We're actually thinking – well, we're thinking I think the way you asked the question, the latter. When we work with channel partners, the channel partner will do customization on the platform or we will do it for a customer when we have a direct customer need to support them in some new way. It's very easy to create complete new branding on the platform for a channel partner for instance. It's very easy to have your IP phones customized to your individual needs of the customer and as customers tell us, ‘Oh, we'd like it to integrate with this or we'd like it to also have these analytics over here.’ We have a platform that's designed for easy enhancement and adaptability. And I think that's one of the strengths of the platform. We have some very significant customers at Voxter who -- we have one customer with hundreds of locations and it was the unique centralized call management capability that we were able to design for them that won us that customer. And it's those kinds of things that we're focused on. Now, ultimately when you do this kind of work it leads you to more of a vertical market strategy in the market when you get really good at what I just described for instance for that last customer. There are other customers out there who have pretty similar needs. And so our strategy will be to leverage what we've done, but it's that ability to be more bespoke and to work with the customer to say just how do you want this phone system to work in your company? That I think will set us apart. And the same fits with a channel partner where we really want to embrace the channel and let channel partners add their value not just try to treat them more as a sales organization.

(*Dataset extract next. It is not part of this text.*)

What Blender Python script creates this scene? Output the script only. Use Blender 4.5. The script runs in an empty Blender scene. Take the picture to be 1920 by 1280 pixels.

That makes sense. And then, with the regard to Butterfleye, I mean do you expect most of the sales or the majority to be at your base or is there a wide enough net being [cast] [ph] here that maybe the majority is sort of new customers?
No, we think the majority of Ooma Butterfleye will be sold to new customers. We need to get it out to all our retailers and then start promoting. We just got into production with it. We've got a couple thousand or more cameras that have come in, but over the next month or so we'll be in a position I think where we have significant inventory coming in we'll be able to pursue it more significantly. No, that market is sizable. Arguably it's $1 billion a year market opportunity just home surveillance video cameras of this type and that -- and today and growing. And so given that, we have a lot of customers in backlog who sought us out because of the unique feature of the product. And I really thank them and we're excited that that level of interest is being -- is coming to the product. So the challenge for back half of the year is to create the awareness around it. We know we have a good solution.
This concludes today's conference call. You may now disconnect.